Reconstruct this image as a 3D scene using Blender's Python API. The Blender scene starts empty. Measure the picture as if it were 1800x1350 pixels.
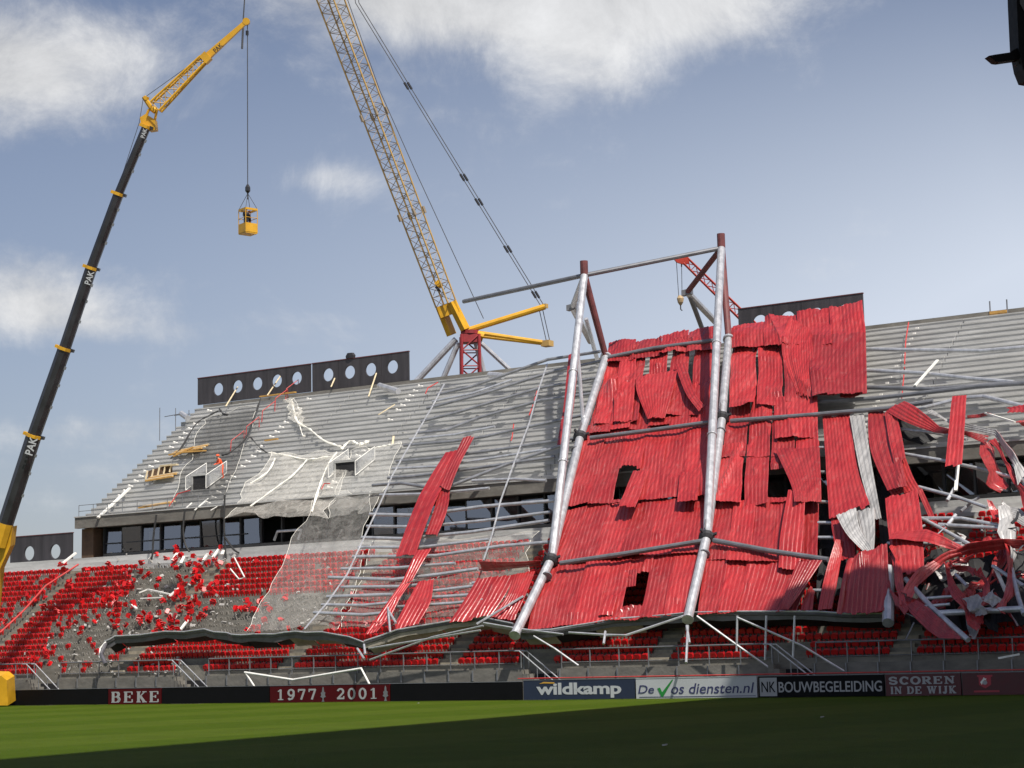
import bpy, bmesh, math, random
from mathutils import Vector as V, Matrix, Quaternion, noise
R = math.radians
random.seed(7)
scene = bpy.context.scene
COL = scene.collection

# ------------------------------------------------------------------ camera
F = 3438.0
PITCH = math.atan(501/3438); ROLL = 0.021; HC = 1.74; TH = R(32.7)
ct, st = math.cos(TH), math.sin(TH)
Rg = V((ct, st, 0)); Fg = V((-st, ct, 0)); UZ = V((0, 0, 1))
Fw = Fg*math.cos(PITCH)+UZ*math.sin(PITCH); Up = -Fg*math.sin(PITCH)+UZ*math.cos(PITCH)
R2 = Rg*math.cos(ROLL)-Up*math.sin(ROLL); U2 = Rg*math.sin(ROLL)+Up*math.cos(ROLL)
CAM = V((0, 0, HC))
cam = bpy.data.cameras.new('camera'); camo = bpy.data.objects.new('camera', cam); COL.objects.link(camo)
cam.sensor_width = 36; cam.lens = F*36/1800; cam.clip_end = 8000; cam.clip_start = 0.5
camo.matrix_world = Matrix(((R2.x, U2.x, -Fw.x, CAM.x), (R2.y, U2.y, -Fw.y, CAM.y), (R2.z, U2.z, -Fw.z, CAM.z), (0, 0, 0, 1)))
scene.camera = camo

# ------------------------------------------------------------------ light
SUN_EL, SUN_AZ = R(57), R(28)          # azimuth from +X towards -Y
sun_dir = V((math.cos(SUN_EL)*math.cos(SUN_AZ), -math.cos(SUN_EL)*math.sin(SUN_AZ), math.sin(SUN_EL)))
sl = bpy.data.lights.new('sun', 'SUN'); so = bpy.data.objects.new('sun', sl); COL.objects.link(so)
sl.energy = 4.8; sl.angle = R(0.9); sl.color = (1, 0.95, 0.87)
so.rotation_euler = sun_dir.to_track_quat('Z', 'Y').to_euler(); so.location = (0, 0, 60)
vs = scene.view_settings
vs.view_transform = 'Standard'; vs.look = 'None'; vs.exposure = 0.27; vs.gamma = 1; vs.use_curve_mapping = False
scene.render.film_transparent = False

world = bpy.data.worlds.new('World'); scene.world = world; world.use_nodes = True
wn, wl = world.node_tree.nodes, world.node_tree.links
wn.clear()
wo = wn.new('ShaderNodeOutputWorld'); bg = wn.new('ShaderNodeBackground'); bg.inputs[1].default_value = 0.083
sky = wn.new('ShaderNodeTexSky'); sky.sky_type = 'NISHITA'; sky.sun_disc = False
sky.sun_elevation = SUN_EL; sky.sun_rotation = math.atan2(sun_dir.x, sun_dir.y)
sky.air_density = 1.0; sky.dust_density = 1.6; sky.ozone_density = 1.5
tc = wn.new('ShaderNodeTexCoord')

def wmath(op, a, b=None, c=None, clamp=False):
    n = wn.new('ShaderNodeMath'); n.operation = op; n.use_clamp = clamp
    for i, x in enumerate((a, b, c)):
        if x is None: continue
        if isinstance(x, (int, float)): n.inputs[i].default_value = x
        else: wl.new(x, n.inputs[i])
    return n.outputs[0]

def wvec(op, a, b=None):
    n = wn.new('ShaderNodeVectorMath'); n.operation = op
    for i, x in enumerate((a, b)):
        if x is None: continue
        if isinstance(x, (tuple, V)): n.inputs[i].default_value = tuple(x)
        else: wl.new(x, n.inputs[i])
    return n

D0 = wvec('NORMALIZE', tc.outputs['Generated']).outputs[0]
# cloud layer: look up noise on a flat layer overhead (perspective towards the horizon)
sep = wn.new('ShaderNodeSeparateXYZ'); wl.new(D0, sep.inputs[0])
zz = wmath('MAXIMUM', wmath('ADD', sep.outputs[2], 0.10), 0.06)
cmb = wn.new('ShaderNodeCombineXYZ')
wl.new(wmath('DIVIDE', sep.outputs[0], zz), cmb.inputs[0]); wl.new(wmath('DIVIDE', sep.outputs[1], zz), cmb.inputs[1])
n1 = wn.new('ShaderNodeTexNoise'); n1.inputs['Scale'].default_value = 2.1; n1.inputs['Detail'].default_value = 9; n1.inputs['Roughness'].default_value = 0.56
n1.inputs['Distortion'].default_value = 0.25
wl.new(cmb.outputs[0], n1.inputs['Vector'])
n2 = wn.new('ShaderNodeTexNoise'); n2.inputs['Scale'].default_value = 14.0; n2.inputs['Detail'].default_value = 10; n2.inputs['Roughness'].default_value = 0.68; n2.inputs['Distortion'].default_value = 0.35
wl.new(D0, n2.inputs['Vector'])
# banks of cloud: (azimuth right of the heading [deg], elevation [deg], half width, half height, weight)
def ray(u, v):
    return Fw+R2*((u-900)/F)+U2*((675-v)/F)
banks = [((40, 120), 300, 110, .30), ((-60, 60), 330, 140, .12), ((900, 0), 420, 100, .30), ((1000, 90), 160, 80, .14), ((650, -10), 200, 80, .22),
         ((1250, 10), 200, 70, .18), ((30, 505), 150, 80, .30), ((90, 560), 120, 50, .16), ((240, 560), 160, 50, .16), ((590, 315), 90, 34, .20),
         ((330, 480), 60, 50, .08), ((100, 790), 260, 100, .16), ((560, 580), 170, 40, .12), ((1060, 140), 120, 60, .12), ((820, 200), 160, 70, .10)]
wsum = None
for (c, a, b, w) in banks:
    d = wvec('SUBTRACT', D0, ray(*c).normalized()).outputs[0]
    h = wmath('DIVIDE', wvec('DOT_PRODUCT', d, R2).outputs['Value'], a/F)
    k = wmath('DIVIDE', wvec('DOT_PRODUCT', d, U2).outputs['Value'], b/F)
    r2 = wmath('ADD', wmath('MULTIPLY', h, h), wmath('MULTIPLY', k, k))
    g = wmath('MULTIPLY', wmath('POWER', 2.718, wmath('MULTIPLY', r2, -1.0)), w)
    wsum = g if wsum is None else wmath('ADD', wsum, g)
nz = wmath('ADD', wmath('MULTIPLY', n1.outputs[0], 0.45), wmath('MULTIPLY', n2.outputs[0], 0.55))
den = wmath('ADD', nz, wsum)
mr = wn.new('ShaderNodeMapRange'); mr.interpolation_type = 'SMOOTHSTEP'
mr.inputs[1].default_value = 0.565; mr.inputs[2].default_value = 0.92; mr.inputs[3].default_value = 0; mr.inputs[4].default_value = 0.88
wl.new(den, mr.inputs[0])
# pale air low down
hz = wn.new('ShaderNodeMapRange'); hz.interpolation_type = 'SMOOTHSTEP'
hz.inputs[1].default_value = 0.40; hz.inputs[2].default_value = 0.02; hz.inputs[3].default_value = 0.0; hz.inputs[4].default_value = 0.80
wl.new(sep.outputs[2], hz.inputs[0])
mixh = wn.new('ShaderNodeMix'); mixh.data_type = 'RGBA'
# the pale air is brighter on the sun's side
sw_ = wmath('MINIMUM', wmath('MAXIMUM', wmath('MULTIPLY_ADD', wvec('DOT_PRODUCT', D0, V((sun_dir.x, sun_dir.y, 0)).normalized()).outputs['Value'], 7.5, 7.48), 0.2), 2.2)
wl.new(wmath('MULTIPLY', hz.outputs[0], sw_, clamp=True), mixh.inputs[0])
tint = wn.new('ShaderNodeMix'); tint.data_type = 'RGBA'; tint.blend_type = 'MULTIPLY'; tint.inputs[0].default_value = 1
wl.new(sky.outputs[0], tint.inputs[6]); tint.inputs[7].default_value = (0.97, 0.875, 0.90, 1)
wl.new(tint.outputs[2], mixh.inputs[6]); mixh.inputs[7].default_value = (6.5, 7.15, 8.3, 1)
mixc = wn.new('ShaderNodeMix'); mixc.data_type = 'RGBA'
wl.new(mr.outputs[0], mixc.inputs[0]); wl.new(mixh.outputs[2], mixc.inputs[6])
cr = wn.new('ShaderNodeMapRange'); cr.inputs[1].default_value = 0.3; cr.inputs[2].default_value = 0.75; cr.inputs[3].default_value = 5.6; cr.inputs[4].default_value = 9.4
wl.new(n2.outputs[0], cr.inputs[0])
cc = wn.new('ShaderNodeCombineColor')
wl.new(cr.outputs[0], cc.inputs[0]); wl.new(cr.outputs[0], cc.inputs[1]); wl.new(wmath('MULTIPLY', cr.outputs[0], 1.0), cc.inputs[2])
wl.new(cc.outputs[0], mixc.inputs[7])
wl.new(mixc.outputs[2], bg.inputs[0]); wl.new(bg.outputs[0], wo.inputs[0])

# ------------------------------------------------------------------ sight lines and the planes of the place
def proj(P):
    d = V(P)-CAM; z = d.dot(Fw)
    return 900+F*d.dot(R2)/z, 675-F*d.dot(U2)/z, z
def onY(u, v, Y):
    r = ray(u, v); return CAM+r*(Y/r.y)
def at(u, v, dep):
    return CAM+ray(u, v)*dep
def onP(u, v, P0, n):
    r = ray(u, v); return CAM+r*((V(P0)-CAM).dot(n)/r.dot(n))
# lower tier
LY, LZ, LRUN, LRISE, LROWS = 95.0, 2.0, 0.57, 0.415, 22
LN = V((0, -LRISE/LRUN, 1)).normalized()
def LT(u, v, o=0): return onP(u, v, V((0, LY, LZ))+LN*o, LN)
# upper tier
UY, UZ0, URUN, URISE, UROWS = 107.0, 13.7, 0.56, 0.422, 24
UN = V((0, -URISE/URUN, 1)).normalized()
def UT(u, v, o=0): return onP(u, v, V((0, UY, UZ0))+UN*o, UN)
UTOPY, UTOPZ = UY+URUN*UROWS, UZ0+URISE*UROWS
# fallen roof
RSL = 0.869
RN = V((0, -RSL, 1)).normalized()
def RP(u, v, o=0): return onP(u, v, V((0, 94.5, 4.0))+RN*o, RN)
YB = 92.75

# ------------------------------------------------------------------ materials
MATS = {}
def mat(name, col, rough=0.6, metal=0.0, spec=0.5, nscale=None, namp=0.2, bump=0.0, bscale=None, coat=0, streak=None, alpha=None, col2=None):
    m = bpy.data.materials.new(name); m.use_nodes = True
    nt = m.node_tree; N, L = nt.nodes, nt.links
    b = N['Principled BSDF']
    b.inputs['Roughness'].default_value = rough; b.inputs['Metallic'].default_value = metal
    b.inputs['Specular IOR Level'].default_value = spec
    if coat: b.inputs['Coat Weight'].default_value = coat; b.inputs['Coat Roughness'].default_value = 0.2
    b.inputs['Base Color'].default_value = (*col, 1)
    geo = N.new('ShaderNodeNewGeometry')
    if nscale:
        t = N.new('ShaderNodeTexNoise'); t.inputs['Scale'].default_value = nscale; t.inputs['Detail'].default_value = 8; t.inputs['Roughness'].default_value = 0.65
        mp = N.new('ShaderNodeMapping'); L.new(geo.outputs['Position'], mp.inputs[0])
        if streak: mp.inputs['Scale'].default_value = streak
        L.new(mp.outputs[0], t.inputs['Vector'])
        rmp = N.new('ShaderNodeMapRange'); rmp.inputs[1].default_value = 0.32; rmp.inputs[2].default_value = 0.68
        L.new(t.outputs[0], rmp.inputs[0])
        mx = N.new('ShaderNodeMix'); mx.data_type = 'RGBA'; L.new(rmp.outputs[0], mx.inputs[0])
        c2 = col2 if col2 else tuple(min(1, c*(1+namp)) for c in col)
        c1 = col if col2 else tuple(c*(1-namp) for c in col)
        mx.inputs[6].default_value = (*c1, 1); mx.inputs[7].default_value = (*c2, 1)
        L.new(mx.outputs[2], b.inputs['Base Color'])
        r2 = N.new('ShaderNodeMapRange'); r2.inputs[3].default_value = max(0.05, rough-0.1); r2.inputs[4].default_value = min(1, rough+0.15)
        L.new(t.outputs[0], r2.inputs[0]); L.new(r2.outputs[0], b.inputs['Roughness'])
    if bump:
        t2 = N.new('ShaderNodeTexNoise'); t2.inputs['Scale'].default_value = bscale or 6; t2.inputs['Detail'].default_value = 6
        L.new(geo.outputs['Position'], t2.inputs['Vector'])
        bp = N.new('ShaderNodeBump'); bp.inputs['Strength'].default_value = 1; bp.inputs['Distance'].default_value = bump
        L.new(t2.outputs[0], bp.inputs['Height']); L.new(bp.outputs[0], b.inputs['Normal'])
    if alpha is not None:
        tr = N.new('ShaderNodeBsdfTransparent'); ms = N.new('ShaderNodeMixShader'); ms.inputs[0].default_value = alpha
        L.new(tr.outputs[0], ms.inputs[1]); L.new(b.outputs[0], ms.inputs[2])
        L.new(ms.outputs[0], N['Material Output'].inputs[0])
    MATS[name] = m
    return m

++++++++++

-- Exercise objective --
Pictures are excluded: retype only the lines from the beginning of the listing above through the line with "COL = scene.collection", both included.

-- Answer to this task --
Reconstruct this image as a 3D scene using Blender's Python API. The Blender scene starts empty. Measure the picture as if it were 1800x1350 pixels.
import bpy, bmesh, math, random
from mathutils import Vector as V, Matrix, Quaternion, noise
R = math.radians
random.seed(7)
scene = bpy.context.scene
COL = scene.collection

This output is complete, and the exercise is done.